NASA Gives Up on LISA
Sorry to bump Julianne’s fun post further down the page, but lots of news today. This particular piece of news is not fun: NASA is abandoning LISA, the planned Laser Interferometer Space Antenna, as well as IXO, an X-ray satellite observatory (formerly “Constellation X”). Steinn has some of the ugly details. Short story: money is tight, and the James Webb Space Telescope is taking all of it. (Not that JWST is completely immune from danger itself…)
LISA is not completely dead: the European Space Agency will keep the planning alive. But this is a serious step, not just a feint in a budget negotiation; the LISA International Science Team is being disbanded, told to pack up and go home. Hopefully the ESA will continue to push forward, and individual researchers in the US can somehow find money to still think about gravitational-wave astrophysics from space. It’s possible that a smaller mission could be put forward, but it’s not as if NASA has extra money they’re looking to spend right now.
Of all the concepts for big astrophysics missions in space, LISA is my favorite. Unlike LIGO, which strains as hard as possible and hopefully will detect something once its upgraded, LISA would be bombarded with gravitational waves, and the trick will be picking out the interesting signals from above the ambient noise. (That’s a problem we don’t mind having.) I was part of the original Beyond Einstein roadmap team (pdf) that packaged LISA and Constellation-X together with a dark energy mission to create an ambitious but realistic plan for NASA cosmology that Congress and the OMB could get behind. That was in 2002, before wars and tax cuts and financial catastrophes sapped the government of its ability to pay for anything. The best-laid plans of mice and men and NASA panels, as the saying goes.
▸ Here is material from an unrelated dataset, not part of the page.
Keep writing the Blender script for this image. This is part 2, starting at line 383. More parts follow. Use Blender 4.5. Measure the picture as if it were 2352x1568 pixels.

LISA’s science is not just achievable, it’s incredibly interesting. It would detect thousands of binary systems within our galaxy, as well as numerous inspirals of middleweight black holes into supermassive ones in other galaxies, giving us incredibly detailed access to the spacetime metric near a black hole. As a side benefit, the wavelength is just right for looking at gravitational waves that might be produced in the early universe if the electroweak phase transition is especially violent. I remember giving a talk to particle physicists planning the International Linear Collider (another possibly doomed endeavor) back in 2003. It was great to see their eyes light up when I told them about this connection between satellite observatories and particle accelerators — at a meeting dominated by budget worries, it was a tiny oasis of actual science.
Hopefully things will somehow work out, but there’s not a lot of reason for optimism at the moment. We’ll see how things go.